The documents outlining Michael Flynn's guilty plea in the Trump-Russia investigation do not allege collusion or conspiracy between the Trump campaign and Russia to influence the 2016 election. They do, however, suggest that the Obama Justice Department was intensely interested in Flynn's discussions with Russian ambassador Sergey Kislyak about policy issues — sanctions against Russia, a United Nations resolution on Israel — during the presidential transition, when Barack Obama was still in the White House and Donald Trump was preparing to take office.

At the time, top Justice officials suspected Flynn of violating the Logan Act, the 218-year-old law under which no one has ever been prosecuted.

In short, there's no doubt the Logan Act, a law dismissed as a joke or an archaic irrelevancy or simply unconstitutional by many legal experts, played a central role in the Obama administration's aggressive and enormously consequential investigation of its successor.

Democrats began accusing Trump of Logan Act violations in the summer of 2016, immediately after the Republican convention.

There wasn't much public discussion of the Logan Act in October and November, as the campaign reached its final weeks and the political world dealt with the shock of Trump's victory.
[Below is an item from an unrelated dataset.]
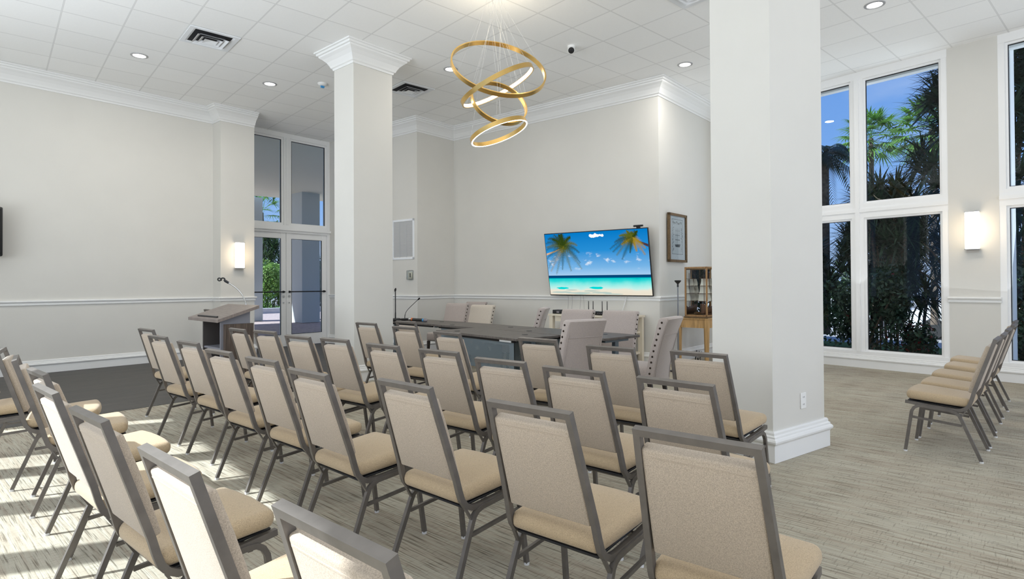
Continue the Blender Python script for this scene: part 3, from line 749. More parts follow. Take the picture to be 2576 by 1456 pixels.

The subject re-emerged in December as Democrats, stunned and angry, watched Trump prepare for the presidency — and prepare to undo many of Obama's policies.

On Dec. 8, Democratic Rep. Jared Huffman introduced the "One President at a Time Act of 2016." The bill would have amended the Logan Act to specify that a president-elect, or anyone acting on a president-elect's behalf, was specifically subject to its restrictions.

On Dec. 20, Reps. Conyers and Sheila Jackson Lee asked the Justice Department to investigate Trump for a possible violation of the Logan Act.

A critical moment came two weeks later, on Jan. 12, 2017, when the Washington Post's David Ignatius reported the Flynn-Kislyak calls. Ignatius said his source was a "senior U.S. government official." "What did Flynn say, and did it undercut the U.S. sanctions?" Ignatius asked. "The Logan Act (though never enforced) bars U.S. citizens from correspondence intending to influence a foreign government about 'disputes' with the United States."

It was a stunning leak; the existence and content of U.S. spy intercepts are highly, highly classified. But the Obama administration let the information out.

And by the way, when it finally came time to charge Flynn with a crime, did prosecutors, armed with the transcripts of those Flynn-Kislyak conversations, choose to charge him with violating the Logan Act? Of course not. But for the Obama team, the law had already served its purpose, months earlier, to entangle the new administration in a criminal investigation as soon as it walkedin the door of the White House.